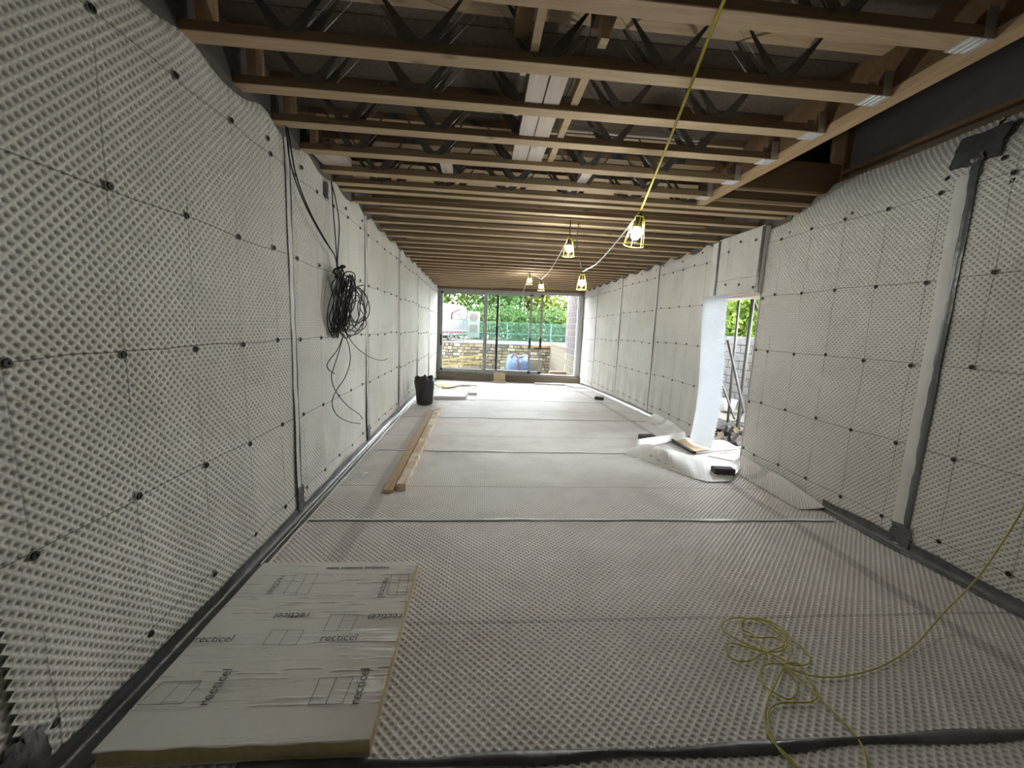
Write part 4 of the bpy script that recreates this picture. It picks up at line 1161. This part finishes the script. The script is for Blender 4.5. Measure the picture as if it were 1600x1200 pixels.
MB_s = MB().box(3.54, 5.5, 3.0, 9.5, 2.62, 2.80).build('shading_slab', M_conc2); tag(MB_s, 'unseen slab added above the doorway props to cut daylight', kind='structure')  # out of view, added to block sky light at the doorway
rb = MB(); r3 = random.Random(21)
rub = empty('rubble_heap', (4.4, 6.4, -.3)); tag(rub, 'heap of broken brick and stone outside the doorway', 'rubble')
for k in range(420):
    s = r3.uniform(.03, .085); x = r3.uniform(-.75, 1.2); y = r3.uniform(-1.3, 1.5)
    z = max(0, .22 - .16 * math.hypot(x, y * .7)) + r3.uniform(0, .08)
    R = Matrix.Rotation(r3.uniform(0, 6), 3, 'X') @ Matrix.Rotation(r3.uniform(0, 6), 3, 'Z')
    rb.box(-s, s, -s * .7, s * .7, -s * .5, s * .5, r3.choice((0, 1, 2, 3)), R, (x, y, z))
tag(rb.build('rubble_pieces', [M_blockA, M_blockB, M_conc2, M_stone], rub), kind='stuff')
tb = (6.1, 9.274, -0.238)
MB_t = MB().lathe([(.16, 0), (.20, .25), (.21, .26), (.19, .25), (.15, .04)], 18).build('white_tub', M_white, None, True, (tb[0], tb[1], -.25)); tag(MB_t, 'white tub standing behind the rubble outside the doorway', 'tub')
rd = (4.6, 6.739, -0.109)
o = MB(); o.add([(-.09, 0, 0), (.09, 0, 0), (0, .06, .2), (-.09, .03, 0), (.09, .03, 0), (0, .09, .2)], [(0, 1, 2), (5, 4, 3), (0, 3, 4, 1), (1, 4, 5, 2), (2, 5, 3, 0)])
o = o.build('red_sign', M_red, None, False, (rd[0], rd[1], rd[2] - .12), (0, 0, -.6)); tag(o, 'small red triangular sign lying on the rubble', 'sign')
tree(11.5, 17.2, -.3, 4.3, 2.0, .5, 5200, 2, 'bright yellow green tree above the block wall outside the doorway', .15, .1, 'trees outside the doorway')
tree(13.5, 20.5, -.3, 5.6, 2.4, .5, 5200, 0, 'darker tree behind, seen through the doorway', .16, .1, 'trees outside the doorway')
tree(9.8, 14.6, -.3, 3.4, 1.3, .4, 3600, 0, 'leafy bush leaning over the outside block wall', .12, .2, 'trees outside the doorway')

━━━━━━━━━━━━━━━━━━━━

### What you have to do
Without the pictures, retype the whole of the material above exactly.

### The output
Write part 4 of the bpy script that recreates this picture. It picks up at line 1161. This part finishes the script. The script is for Blender 4.5. Measure the picture as if it were 1600x1200 pixels.
MB_s = MB().box(3.54, 5.5, 3.0, 9.5, 2.62, 2.80).build('shading_slab', M_conc2); tag(MB_s, 'unseen slab added above the doorway props to cut daylight', kind='structure')  # out of view, added to block sky light at the doorway
rb = MB(); r3 = random.Random(21)
rub = empty('rubble_heap', (4.4, 6.4, -.3)); tag(rub, 'heap of broken brick and stone outside the doorway', 'rubble')
for k in range(420):
    s = r3.uniform(.03, .085); x = r3.uniform(-.75, 1.2); y = r3.uniform(-1.3, 1.5)
    z = max(0, .22 - .16 * math.hypot(x, y * .7)) + r3.uniform(0, .08)
    R = Matrix.Rotation(r3.uniform(0, 6), 3, 'X') @ Matrix.Rotation(r3.uniform(0, 6), 3, 'Z')
    rb.box(-s, s, -s * .7, s * .7, -s * .5, s * .5, r3.choice((0, 1, 2, 3)), R, (x, y, z))
tag(rb.build('rubble_pieces', [M_blockA, M_blockB, M_conc2, M_stone], rub), kind='stuff')
tb = (6.1, 9.274, -0.238)
MB_t = MB().lathe([(.16, 0), (.20, .25), (.21, .26), (.19, .25), (.15, .04)], 18).build('white_tub', M_white, None, True, (tb[0], tb[1], -.25)); tag(MB_t, 'white tub standing behind the rubble outside the doorway', 'tub')
rd = (4.6, 6.739, -0.109)
o = MB(); o.add([(-.09, 0, 0), (.09, 0, 0), (0, .06, .2), (-.09, .03, 0), (.09, .03, 0), (0, .09, .2)], [(0, 1, 2), (5, 4, 3), (0, 3, 4, 1), (1, 4, 5, 2), (2, 5, 3, 0)])
o = o.build('red_sign', M_red, None, False, (rd[0], rd[1], rd[2] - .12), (0, 0, -.6)); tag(o, 'small red triangular sign lying on the rubble', 'sign')
tree(11.5, 17.2, -.3, 4.3, 2.0, .5, 5200, 2, 'bright yellow green tree above the block wall outside the doorway', .15, .1, 'trees outside the doorway')
tree(13.5, 20.5, -.3, 5.6, 2.4, .5, 5200, 0, 'darker tree behind, seen through the doorway', .16, .1, 'trees outside the doorway')
tree(9.8, 14.6, -.3, 3.4, 1.3, .4, 3600, 0, 'leafy bush leaning over the outside block wall', .12, .2, 'trees outside the doorway')